On Saturday evening, cricket was forced to ask itself exactly where it was heading when more than 80,000 spectators turned up in Melbourne to watch a game of domestic Twenty20.

It was a phenomenal moment for the sport, yet it posed awkward questions for the dear old Test, supposedly left to waste away with pipe and slippers. In Cape Town on Sunday, Ben Stokes came up with an instant retort.

His brutal 258 off 198 balls did many things. It broke records, destroyed bowlers' esteem and summed up the credo of this England side, which is to err on the side of incaution. But it also reminded fans that box-office batting needn't be the preserve of the 20-over format. And when it happens in a Test, it feels so much more significant.

The partnership between Stokes and Jonny Bairstow, whose unbeaten 150 would have hogged the headlines on any other day, amounted to 399 runs at a rate of 6.91 per over. That's almost three Twenty20 innings' worth of entertainment right there. Stokes, of course, is not the first batsman to take the Twenty20 mindset into the five-day format and make the bowlers wish the ground would swallow them up. Of the six fastest double hundreds in Tests, five have come since the introduction of Twenty20 in 2003.


When people talk about the death of Test cricket, they might just as easily be talking about the spread of Twenty20. Yet even by the standards of fast-forward Test batting, this was something else. Last year alone, English cricket witnessed the best of two very different types of Test innings. There was an 85-ball century from Stokes against New Zealand at Lord's, and a 14-hour 263 from Alastair Cook in Abu Dhabi (left).

Aggression and attrition, carnage and calm, chalk and cheese.

Stokes's genius at Newlands was to combine both, extending the violence to the highest score made by a Test No 6, and the 13th highest by any England batsman.

And he chose his targets as if he were singling out the weak fifth link in a one-day bowling attack. From seamer Chris Morris alone, Stokes thrashed 16 fours from 57 balls; and from off-spinner Dane Piedt, he mowed six sixes. If you slept in, you missed the rare sight of a Test batsman acknowledging a hundred and a double hundred in the same session.

Had Stokes not been run out as he dawdled in expectation of AB de Villiers completing a catch - it was Stokes's first mistake of the innings - he might have equalled Wasim Akram's world record of 12 sixes.

As it is, Stokes can take his place in the pantheon of destruction by England Test batsmen. It is a group that extends as far back as 1902, when Gilbert Jessop flayed Australia at The Oval, and takes in Wally Hammond's run-a-minute 336 not out at Auckland in 1932-33 and Denis Compton's 278 against Pakistan at Trent Bridge in 1954.

Then there was Ian Botham at Headingley and Old Trafford in the fantasy summer of 1981, and Kevin Pietersen's Ashes-clinching 158 at The Oval in 2005, followed by his furious 149 against South Africa at Headingley seven years later.

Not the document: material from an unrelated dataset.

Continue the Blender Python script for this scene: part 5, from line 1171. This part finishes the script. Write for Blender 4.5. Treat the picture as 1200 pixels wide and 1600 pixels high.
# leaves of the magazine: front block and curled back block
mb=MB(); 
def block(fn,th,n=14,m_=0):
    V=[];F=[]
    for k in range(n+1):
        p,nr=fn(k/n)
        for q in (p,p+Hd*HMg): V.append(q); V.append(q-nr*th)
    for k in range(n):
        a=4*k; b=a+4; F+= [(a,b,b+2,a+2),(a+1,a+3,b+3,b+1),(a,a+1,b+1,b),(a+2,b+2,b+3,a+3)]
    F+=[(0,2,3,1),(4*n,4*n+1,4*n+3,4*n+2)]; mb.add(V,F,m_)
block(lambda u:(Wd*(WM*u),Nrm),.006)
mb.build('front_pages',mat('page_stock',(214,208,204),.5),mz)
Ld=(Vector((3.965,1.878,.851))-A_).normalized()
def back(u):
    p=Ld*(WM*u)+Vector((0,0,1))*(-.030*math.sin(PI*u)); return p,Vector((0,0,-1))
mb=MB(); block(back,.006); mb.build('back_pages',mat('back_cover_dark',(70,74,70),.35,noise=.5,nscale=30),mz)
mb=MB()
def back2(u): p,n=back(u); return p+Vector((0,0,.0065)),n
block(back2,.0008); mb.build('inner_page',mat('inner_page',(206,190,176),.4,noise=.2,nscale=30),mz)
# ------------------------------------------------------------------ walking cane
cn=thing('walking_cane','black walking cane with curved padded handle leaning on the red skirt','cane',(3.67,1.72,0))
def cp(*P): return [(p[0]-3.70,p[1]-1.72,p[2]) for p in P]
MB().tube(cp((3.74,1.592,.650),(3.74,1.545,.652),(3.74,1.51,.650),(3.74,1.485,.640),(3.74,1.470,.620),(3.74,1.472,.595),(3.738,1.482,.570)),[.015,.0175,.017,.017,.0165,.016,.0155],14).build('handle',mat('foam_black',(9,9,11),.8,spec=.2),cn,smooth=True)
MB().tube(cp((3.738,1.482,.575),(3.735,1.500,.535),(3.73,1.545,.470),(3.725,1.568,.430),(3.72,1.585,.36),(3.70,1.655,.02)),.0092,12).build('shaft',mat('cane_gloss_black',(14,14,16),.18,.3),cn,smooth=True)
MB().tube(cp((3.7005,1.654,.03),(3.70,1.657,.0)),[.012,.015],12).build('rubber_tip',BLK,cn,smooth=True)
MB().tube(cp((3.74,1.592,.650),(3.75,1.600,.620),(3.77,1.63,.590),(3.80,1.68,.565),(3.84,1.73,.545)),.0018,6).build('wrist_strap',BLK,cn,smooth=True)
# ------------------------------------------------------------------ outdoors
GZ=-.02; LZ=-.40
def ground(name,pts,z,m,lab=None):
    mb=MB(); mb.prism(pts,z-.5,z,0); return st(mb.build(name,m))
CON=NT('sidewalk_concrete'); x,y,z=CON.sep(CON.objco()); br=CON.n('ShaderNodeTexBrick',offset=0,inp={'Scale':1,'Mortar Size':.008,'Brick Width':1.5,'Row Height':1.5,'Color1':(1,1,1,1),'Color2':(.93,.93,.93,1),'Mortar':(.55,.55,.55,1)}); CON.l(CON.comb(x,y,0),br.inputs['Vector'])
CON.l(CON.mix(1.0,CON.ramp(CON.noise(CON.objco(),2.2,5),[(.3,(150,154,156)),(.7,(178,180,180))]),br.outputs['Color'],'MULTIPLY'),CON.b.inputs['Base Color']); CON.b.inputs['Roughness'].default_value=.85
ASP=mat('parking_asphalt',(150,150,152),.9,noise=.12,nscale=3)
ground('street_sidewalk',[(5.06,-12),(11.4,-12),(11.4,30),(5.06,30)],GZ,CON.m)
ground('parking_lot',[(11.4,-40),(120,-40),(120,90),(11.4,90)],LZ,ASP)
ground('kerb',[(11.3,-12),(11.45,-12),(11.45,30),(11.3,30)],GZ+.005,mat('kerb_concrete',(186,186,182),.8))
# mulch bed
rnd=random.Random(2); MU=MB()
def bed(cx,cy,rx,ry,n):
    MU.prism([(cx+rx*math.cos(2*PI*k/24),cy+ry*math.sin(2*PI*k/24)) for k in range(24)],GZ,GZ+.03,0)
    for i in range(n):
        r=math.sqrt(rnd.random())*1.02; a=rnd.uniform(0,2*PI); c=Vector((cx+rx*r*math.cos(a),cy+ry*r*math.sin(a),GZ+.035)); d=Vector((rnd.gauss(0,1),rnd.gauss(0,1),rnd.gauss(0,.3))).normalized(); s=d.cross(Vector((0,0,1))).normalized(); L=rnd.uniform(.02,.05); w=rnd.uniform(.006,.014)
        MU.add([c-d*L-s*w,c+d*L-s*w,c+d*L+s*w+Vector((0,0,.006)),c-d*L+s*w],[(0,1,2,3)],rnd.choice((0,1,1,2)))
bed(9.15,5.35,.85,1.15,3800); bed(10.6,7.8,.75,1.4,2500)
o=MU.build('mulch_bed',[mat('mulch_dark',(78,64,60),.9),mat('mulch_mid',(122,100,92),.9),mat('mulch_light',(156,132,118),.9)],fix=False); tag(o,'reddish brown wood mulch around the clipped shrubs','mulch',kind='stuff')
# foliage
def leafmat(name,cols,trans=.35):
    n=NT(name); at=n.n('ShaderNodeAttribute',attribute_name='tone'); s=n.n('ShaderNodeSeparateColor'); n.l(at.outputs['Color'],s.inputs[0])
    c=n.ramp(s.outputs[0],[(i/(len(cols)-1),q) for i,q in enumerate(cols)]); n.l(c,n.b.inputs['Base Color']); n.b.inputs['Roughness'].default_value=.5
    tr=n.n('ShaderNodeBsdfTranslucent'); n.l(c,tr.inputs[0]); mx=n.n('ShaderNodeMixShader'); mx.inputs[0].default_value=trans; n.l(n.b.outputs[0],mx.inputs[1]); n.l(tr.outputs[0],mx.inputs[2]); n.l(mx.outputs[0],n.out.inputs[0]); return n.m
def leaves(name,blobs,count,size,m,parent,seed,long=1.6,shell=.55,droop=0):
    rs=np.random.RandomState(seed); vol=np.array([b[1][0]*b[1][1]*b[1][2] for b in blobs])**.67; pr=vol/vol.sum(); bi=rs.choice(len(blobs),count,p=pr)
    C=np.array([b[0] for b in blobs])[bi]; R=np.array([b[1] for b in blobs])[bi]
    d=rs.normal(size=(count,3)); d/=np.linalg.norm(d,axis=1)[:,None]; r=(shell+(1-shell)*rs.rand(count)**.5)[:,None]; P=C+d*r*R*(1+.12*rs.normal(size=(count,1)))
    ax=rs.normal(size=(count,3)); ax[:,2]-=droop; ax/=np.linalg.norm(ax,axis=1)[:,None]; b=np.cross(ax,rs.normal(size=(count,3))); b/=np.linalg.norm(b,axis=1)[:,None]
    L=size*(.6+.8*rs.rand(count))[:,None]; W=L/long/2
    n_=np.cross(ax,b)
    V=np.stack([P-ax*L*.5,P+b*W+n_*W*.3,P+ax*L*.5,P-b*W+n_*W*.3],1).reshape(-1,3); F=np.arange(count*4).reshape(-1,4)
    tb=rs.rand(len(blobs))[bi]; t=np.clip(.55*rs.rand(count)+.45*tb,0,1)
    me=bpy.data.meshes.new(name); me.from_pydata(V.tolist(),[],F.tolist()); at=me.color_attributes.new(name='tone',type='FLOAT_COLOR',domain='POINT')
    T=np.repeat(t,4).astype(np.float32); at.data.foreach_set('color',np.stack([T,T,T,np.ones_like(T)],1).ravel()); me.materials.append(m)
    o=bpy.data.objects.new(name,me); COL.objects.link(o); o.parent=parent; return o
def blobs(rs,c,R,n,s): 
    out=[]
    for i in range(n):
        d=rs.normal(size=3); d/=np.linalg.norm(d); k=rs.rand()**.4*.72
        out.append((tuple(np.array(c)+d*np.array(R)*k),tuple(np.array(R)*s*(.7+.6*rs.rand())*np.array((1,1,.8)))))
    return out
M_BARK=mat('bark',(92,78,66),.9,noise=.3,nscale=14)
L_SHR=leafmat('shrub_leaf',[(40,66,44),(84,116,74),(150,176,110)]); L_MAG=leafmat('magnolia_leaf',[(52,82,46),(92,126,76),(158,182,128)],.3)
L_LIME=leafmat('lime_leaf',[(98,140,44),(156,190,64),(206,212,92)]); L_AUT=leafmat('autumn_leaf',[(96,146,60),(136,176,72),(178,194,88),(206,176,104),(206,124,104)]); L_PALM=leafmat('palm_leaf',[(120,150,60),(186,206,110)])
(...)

If innings against Australia seem to count double in the English imagination, then the objective analysis is that Stokes matched or bettered all those for sheer devastation.
Comparing different eras is always a fraught business, but as former England captain Mike Atherton put it on Sky Sports: 'In terms of sustained demolition, I don't think I've seen anything like it.'

The nit-pickers will point out that South Africa were missing the injured Dale Steyn and Vernon Philander, that the sun was out and the pitch flat. But Stokes began his innings on Saturday afternoon after England had lost two wickets in two balls to the rapid Kagiso Rabada either side of tea. And he did so without so much as a Test half-century in 13 knocks.

Whichever way you look at it, Stokes produced an innings for the ages. And, at the start of its 140th year, he did Test cricket a huge favour in the process.